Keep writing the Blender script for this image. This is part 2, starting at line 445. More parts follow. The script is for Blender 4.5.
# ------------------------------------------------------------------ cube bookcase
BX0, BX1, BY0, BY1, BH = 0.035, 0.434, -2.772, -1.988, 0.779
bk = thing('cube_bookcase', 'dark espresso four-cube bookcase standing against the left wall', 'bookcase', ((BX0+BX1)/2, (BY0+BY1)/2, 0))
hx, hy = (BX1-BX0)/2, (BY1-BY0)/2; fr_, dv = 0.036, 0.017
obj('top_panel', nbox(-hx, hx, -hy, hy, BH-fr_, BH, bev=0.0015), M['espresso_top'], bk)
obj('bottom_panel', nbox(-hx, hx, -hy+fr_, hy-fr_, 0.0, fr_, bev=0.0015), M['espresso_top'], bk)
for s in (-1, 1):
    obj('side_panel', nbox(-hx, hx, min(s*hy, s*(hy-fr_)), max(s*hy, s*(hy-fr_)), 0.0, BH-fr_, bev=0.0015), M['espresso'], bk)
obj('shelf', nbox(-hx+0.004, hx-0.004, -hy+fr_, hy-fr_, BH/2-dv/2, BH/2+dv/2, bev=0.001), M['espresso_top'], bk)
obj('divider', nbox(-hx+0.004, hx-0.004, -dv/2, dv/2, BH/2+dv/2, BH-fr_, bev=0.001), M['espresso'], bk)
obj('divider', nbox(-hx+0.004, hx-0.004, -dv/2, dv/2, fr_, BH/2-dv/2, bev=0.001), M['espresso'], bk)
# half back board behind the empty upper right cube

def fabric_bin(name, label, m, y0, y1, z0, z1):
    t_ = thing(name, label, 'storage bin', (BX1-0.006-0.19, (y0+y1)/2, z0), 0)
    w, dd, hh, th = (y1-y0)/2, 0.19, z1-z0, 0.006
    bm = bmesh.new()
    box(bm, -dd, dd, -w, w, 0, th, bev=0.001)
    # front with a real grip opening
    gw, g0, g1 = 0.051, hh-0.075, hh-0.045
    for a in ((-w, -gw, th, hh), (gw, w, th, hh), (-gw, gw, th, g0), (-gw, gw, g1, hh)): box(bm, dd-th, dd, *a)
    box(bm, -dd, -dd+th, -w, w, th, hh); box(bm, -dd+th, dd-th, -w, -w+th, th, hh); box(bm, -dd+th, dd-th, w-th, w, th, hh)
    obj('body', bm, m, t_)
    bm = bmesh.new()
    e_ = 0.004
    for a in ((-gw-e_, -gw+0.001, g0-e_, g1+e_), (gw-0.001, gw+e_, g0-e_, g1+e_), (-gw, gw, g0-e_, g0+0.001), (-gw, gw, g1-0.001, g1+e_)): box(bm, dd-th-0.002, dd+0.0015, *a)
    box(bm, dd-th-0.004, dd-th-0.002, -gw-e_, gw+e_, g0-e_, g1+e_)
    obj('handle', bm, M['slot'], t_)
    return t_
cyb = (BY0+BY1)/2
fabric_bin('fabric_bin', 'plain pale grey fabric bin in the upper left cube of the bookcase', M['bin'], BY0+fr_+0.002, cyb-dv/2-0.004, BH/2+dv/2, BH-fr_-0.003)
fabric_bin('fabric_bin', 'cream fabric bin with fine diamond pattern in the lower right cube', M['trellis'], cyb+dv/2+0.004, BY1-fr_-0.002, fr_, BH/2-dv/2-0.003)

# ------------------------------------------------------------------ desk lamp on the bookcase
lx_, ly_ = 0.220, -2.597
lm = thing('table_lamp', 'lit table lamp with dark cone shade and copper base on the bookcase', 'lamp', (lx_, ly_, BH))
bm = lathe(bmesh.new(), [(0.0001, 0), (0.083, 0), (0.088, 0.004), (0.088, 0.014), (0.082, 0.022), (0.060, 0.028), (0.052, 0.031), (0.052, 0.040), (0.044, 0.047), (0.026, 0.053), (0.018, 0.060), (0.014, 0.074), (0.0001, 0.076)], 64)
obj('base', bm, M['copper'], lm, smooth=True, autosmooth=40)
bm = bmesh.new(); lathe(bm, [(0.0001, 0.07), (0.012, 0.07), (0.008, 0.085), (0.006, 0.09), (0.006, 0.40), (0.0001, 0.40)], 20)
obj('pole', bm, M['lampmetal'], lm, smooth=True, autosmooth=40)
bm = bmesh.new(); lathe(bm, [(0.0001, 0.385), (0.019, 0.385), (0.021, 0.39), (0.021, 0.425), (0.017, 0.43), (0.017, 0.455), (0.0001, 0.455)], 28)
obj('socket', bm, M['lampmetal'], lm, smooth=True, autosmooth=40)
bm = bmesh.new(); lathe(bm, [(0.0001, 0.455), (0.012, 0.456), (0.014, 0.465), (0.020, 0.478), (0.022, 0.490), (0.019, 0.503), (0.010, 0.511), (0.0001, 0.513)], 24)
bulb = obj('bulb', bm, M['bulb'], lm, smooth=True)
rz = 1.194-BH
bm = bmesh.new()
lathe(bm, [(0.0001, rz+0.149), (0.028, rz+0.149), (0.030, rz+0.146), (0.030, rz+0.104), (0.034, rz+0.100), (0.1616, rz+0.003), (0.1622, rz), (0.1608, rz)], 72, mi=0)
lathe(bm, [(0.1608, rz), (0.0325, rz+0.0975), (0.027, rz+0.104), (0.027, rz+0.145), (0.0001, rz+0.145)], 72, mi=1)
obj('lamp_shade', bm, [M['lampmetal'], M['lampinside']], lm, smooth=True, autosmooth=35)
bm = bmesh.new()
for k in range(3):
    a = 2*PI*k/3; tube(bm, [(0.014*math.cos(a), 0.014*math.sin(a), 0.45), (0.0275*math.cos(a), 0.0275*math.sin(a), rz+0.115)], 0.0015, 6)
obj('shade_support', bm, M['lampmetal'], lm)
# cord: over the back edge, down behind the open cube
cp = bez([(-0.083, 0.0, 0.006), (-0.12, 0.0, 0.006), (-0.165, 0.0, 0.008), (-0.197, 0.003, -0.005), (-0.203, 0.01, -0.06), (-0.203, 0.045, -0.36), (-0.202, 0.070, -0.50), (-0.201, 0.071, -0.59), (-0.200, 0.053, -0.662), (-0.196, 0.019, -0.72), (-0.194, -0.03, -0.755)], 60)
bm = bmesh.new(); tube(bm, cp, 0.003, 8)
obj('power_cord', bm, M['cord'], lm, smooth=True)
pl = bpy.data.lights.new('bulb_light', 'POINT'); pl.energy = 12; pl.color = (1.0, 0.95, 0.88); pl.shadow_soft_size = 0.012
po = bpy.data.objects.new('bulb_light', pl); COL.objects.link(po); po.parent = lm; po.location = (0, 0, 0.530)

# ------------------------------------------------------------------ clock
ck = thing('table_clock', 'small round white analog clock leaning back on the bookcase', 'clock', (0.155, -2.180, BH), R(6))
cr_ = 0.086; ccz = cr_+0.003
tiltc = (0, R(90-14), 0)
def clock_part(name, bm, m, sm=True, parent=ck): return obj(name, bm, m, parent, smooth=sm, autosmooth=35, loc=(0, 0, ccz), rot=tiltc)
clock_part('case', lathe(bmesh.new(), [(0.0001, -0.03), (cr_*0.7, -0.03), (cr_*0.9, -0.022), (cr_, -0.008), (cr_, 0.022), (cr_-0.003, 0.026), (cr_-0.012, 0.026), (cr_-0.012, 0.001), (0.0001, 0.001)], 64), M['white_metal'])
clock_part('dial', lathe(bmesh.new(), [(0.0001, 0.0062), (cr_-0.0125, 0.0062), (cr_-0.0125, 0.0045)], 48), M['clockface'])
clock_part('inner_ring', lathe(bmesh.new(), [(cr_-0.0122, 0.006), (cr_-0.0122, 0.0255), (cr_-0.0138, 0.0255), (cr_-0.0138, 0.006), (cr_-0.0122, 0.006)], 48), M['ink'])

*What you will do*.
Your task is to transcribe the material exactly.

*Reply*.
Keep writing the Blender script for this image. This is part 2, starting at line 445. More parts follow. The script is for Blender 4.5.
# ------------------------------------------------------------------ cube bookcase
BX0, BX1, BY0, BY1, BH = 0.035, 0.434, -2.772, -1.988, 0.779
bk = thing('cube_bookcase', 'dark espresso four-cube bookcase standing against the left wall', 'bookcase', ((BX0+BX1)/2, (BY0+BY1)/2, 0))
hx, hy = (BX1-BX0)/2, (BY1-BY0)/2; fr_, dv = 0.036, 0.017
obj('top_panel', nbox(-hx, hx, -hy, hy, BH-fr_, BH, bev=0.0015), M['espresso_top'], bk)
obj('bottom_panel', nbox(-hx, hx, -hy+fr_, hy-fr_, 0.0, fr_, bev=0.0015), M['espresso_top'], bk)
for s in (-1, 1):
    obj('side_panel', nbox(-hx, hx, min(s*hy, s*(hy-fr_)), max(s*hy, s*(hy-fr_)), 0.0, BH-fr_, bev=0.0015), M['espresso'], bk)
obj('shelf', nbox(-hx+0.004, hx-0.004, -hy+fr_, hy-fr_, BH/2-dv/2, BH/2+dv/2, bev=0.001), M['espresso_top'], bk)
obj('divider', nbox(-hx+0.004, hx-0.004, -dv/2, dv/2, BH/2+dv/2, BH-fr_, bev=0.001), M['espresso'], bk)
obj('divider', nbox(-hx+0.004, hx-0.004, -dv/2, dv/2, fr_, BH/2-dv/2, bev=0.001), M['espresso'], bk)
# half back board behind the empty upper right cube

def fabric_bin(name, label, m, y0, y1, z0, z1):
    t_ = thing(name, label, 'storage bin', (BX1-0.006-0.19, (y0+y1)/2, z0), 0)
    w, dd, hh, th = (y1-y0)/2, 0.19, z1-z0, 0.006
    bm = bmesh.new()
    box(bm, -dd, dd, -w, w, 0, th, bev=0.001)
    # front with a real grip opening
    gw, g0, g1 = 0.051, hh-0.075, hh-0.045
    for a in ((-w, -gw, th, hh), (gw, w, th, hh), (-gw, gw, th, g0), (-gw, gw, g1, hh)): box(bm, dd-th, dd, *a)
    box(bm, -dd, -dd+th, -w, w, th, hh); box(bm, -dd+th, dd-th, -w, -w+th, th, hh); box(bm, -dd+th, dd-th, w-th, w, th, hh)
    obj('body', bm, m, t_)
    bm = bmesh.new()
    e_ = 0.004
    for a in ((-gw-e_, -gw+0.001, g0-e_, g1+e_), (gw-0.001, gw+e_, g0-e_, g1+e_), (-gw, gw, g0-e_, g0+0.001), (-gw, gw, g1-0.001, g1+e_)): box(bm, dd-th-0.002, dd+0.0015, *a)
    box(bm, dd-th-0.004, dd-th-0.002, -gw-e_, gw+e_, g0-e_, g1+e_)
    obj('handle', bm, M['slot'], t_)
    return t_
cyb = (BY0+BY1)/2
fabric_bin('fabric_bin', 'plain pale grey fabric bin in the upper left cube of the bookcase', M['bin'], BY0+fr_+0.002, cyb-dv/2-0.004, BH/2+dv/2, BH-fr_-0.003)
fabric_bin('fabric_bin', 'cream fabric bin with fine diamond pattern in the lower right cube', M['trellis'], cyb+dv/2+0.004, BY1-fr_-0.002, fr_, BH/2-dv/2-0.003)

# ------------------------------------------------------------------ desk lamp on the bookcase
lx_, ly_ = 0.220, -2.597
lm = thing('table_lamp', 'lit table lamp with dark cone shade and copper base on the bookcase', 'lamp', (lx_, ly_, BH))
bm = lathe(bmesh.new(), [(0.0001, 0), (0.083, 0), (0.088, 0.004), (0.088, 0.014), (0.082, 0.022), (0.060, 0.028), (0.052, 0.031), (0.052, 0.040), (0.044, 0.047), (0.026, 0.053), (0.018, 0.060), (0.014, 0.074), (0.0001, 0.076)], 64)
obj('base', bm, M['copper'], lm, smooth=True, autosmooth=40)
bm = bmesh.new(); lathe(bm, [(0.0001, 0.07), (0.012, 0.07), (0.008, 0.085), (0.006, 0.09), (0.006, 0.40), (0.0001, 0.40)], 20)
obj('pole', bm, M['lampmetal'], lm, smooth=True, autosmooth=40)
bm = bmesh.new(); lathe(bm, [(0.0001, 0.385), (0.019, 0.385), (0.021, 0.39), (0.021, 0.425), (0.017, 0.43), (0.017, 0.455), (0.0001, 0.455)], 28)
obj('socket', bm, M['lampmetal'], lm, smooth=True, autosmooth=40)
bm = bmesh.new(); lathe(bm, [(0.0001, 0.455), (0.012, 0.456), (0.014, 0.465), (0.020, 0.478), (0.022, 0.490), (0.019, 0.503), (0.010, 0.511), (0.0001, 0.513)], 24)
bulb = obj('bulb', bm, M['bulb'], lm, smooth=True)
rz = 1.194-BH
bm = bmesh.new()
lathe(bm, [(0.0001, rz+0.149), (0.028, rz+0.149), (0.030, rz+0.146), (0.030, rz+0.104), (0.034, rz+0.100), (0.1616, rz+0.003), (0.1622, rz), (0.1608, rz)], 72, mi=0)
lathe(bm, [(0.1608, rz), (0.0325, rz+0.0975), (0.027, rz+0.104), (0.027, rz+0.145), (0.0001, rz+0.145)], 72, mi=1)
obj('lamp_shade', bm, [M['lampmetal'], M['lampinside']], lm, smooth=True, autosmooth=35)
bm = bmesh.new()
for k in range(3):
    a = 2*PI*k/3; tube(bm, [(0.014*math.cos(a), 0.014*math.sin(a), 0.45), (0.0275*math.cos(a), 0.0275*math.sin(a), rz+0.115)], 0.0015, 6)
obj('shade_support', bm, M['lampmetal'], lm)
# cord: over the back edge, down behind the open cube
cp = bez([(-0.083, 0.0, 0.006), (-0.12, 0.0, 0.006), (-0.165, 0.0, 0.008), (-0.197, 0.003, -0.005), (-0.203, 0.01, -0.06), (-0.203, 0.045, -0.36), (-0.202, 0.070, -0.50), (-0.201, 0.071, -0.59), (-0.200, 0.053, -0.662), (-0.196, 0.019, -0.72), (-0.194, -0.03, -0.755)], 60)
bm = bmesh.new(); tube(bm, cp, 0.003, 8)
obj('power_cord', bm, M['cord'], lm, smooth=True)
pl = bpy.data.lights.new('bulb_light', 'POINT'); pl.energy = 12; pl.color = (1.0, 0.95, 0.88); pl.shadow_soft_size = 0.012
po = bpy.data.objects.new('bulb_light', pl); COL.objects.link(po); po.parent = lm; po.location = (0, 0, 0.530)

# ------------------------------------------------------------------ clock
ck = thing('table_clock', 'small round white analog clock leaning back on the bookcase', 'clock', (0.155, -2.180, BH), R(6))
cr_ = 0.086; ccz = cr_+0.003
tiltc = (0, R(90-14), 0)
def clock_part(name, bm, m, sm=True, parent=ck): return obj(name, bm, m, parent, smooth=sm, autosmooth=35, loc=(0, 0, ccz), rot=tiltc)
clock_part('case', lathe(bmesh.new(), [(0.0001, -0.03), (cr_*0.7, -0.03), (cr_*0.9, -0.022), (cr_, -0.008), (cr_, 0.022), (cr_-0.003, 0.026), (cr_-0.012, 0.026), (cr_-0.012, 0.001), (0.0001, 0.001)], 64), M['white_metal'])
clock_part('dial', lathe(bmesh.new(), [(0.0001, 0.0062), (cr_-0.0125, 0.0062), (cr_-0.0125, 0.0045)], 48), M['clockface'])
clock_part('inner_ring', lathe(bmesh.new(), [(cr_-0.0122, 0.006), (cr_-0.0122, 0.0255), (cr_-0.0138, 0.0255), (cr_-0.0138, 0.006), (cr_-0.0122, 0.006)], 48), M['ink'])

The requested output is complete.